Evaluate `lim_(xto2^(+)) ([x-2])/(log(x-2)),` where `[.]` represents the greatest integer function.

To evaluate the limit \[ \lim_{x \to 2^{+}} \frac{[x-2]}{\log(x-2)}, \] where \([.]\) represents the greatest integer function, we will follow these steps: ### Step 1: Analyze the expression as \(x\) approaches \(2^{+}\) As \(x\) approaches \(2\) from the right (i.e., \(x \to 2^{+}\)), the term \(x - 2\) approaches \(0^{+}\) (a small positive number). ### Step 2: Evaluate the numerator The numerator \([x - 2]\) represents the greatest integer less than or equal to \(x - 2\). Since \(x\) is slightly greater than \(2\), \(x - 2\) will be a small positive number, which means: \[ [x - 2] = 0 \quad \text{for } x \to 2^{+}. \] ### Step 3: Evaluate the denominator The denominator is \(\log(x - 2)\).
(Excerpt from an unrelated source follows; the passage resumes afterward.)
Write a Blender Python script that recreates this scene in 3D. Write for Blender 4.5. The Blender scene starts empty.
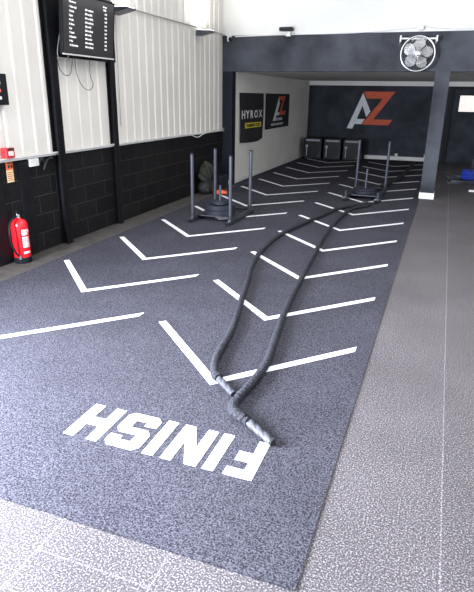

As \(x\) approaches \(2^{+}\), \(x - 2\) approaches \(0^{+}\), and thus: \[ \log(x - 2) \to \log(0^{+}) \to -\infty. \] ### Step 4: Substitute into the limit Now substituting these values into the limit gives: \[ \lim_{x \to 2^{+}} \frac{[x - 2]}{\log(x - 2)} = \lim_{x \to 2^{+}} \frac{0}{-\infty}. \] ### Step 5: Evaluate the limit The expression \(\frac{0}{-\infty}\) simplifies to \(0\). Therefore, we conclude that: \[ \lim_{x \to 2^{+}} \frac{[x - 2]}{\log(x - 2)} = 0. \] ### Final Answer Thus, the final answer is: \[ \boxed{0}. \]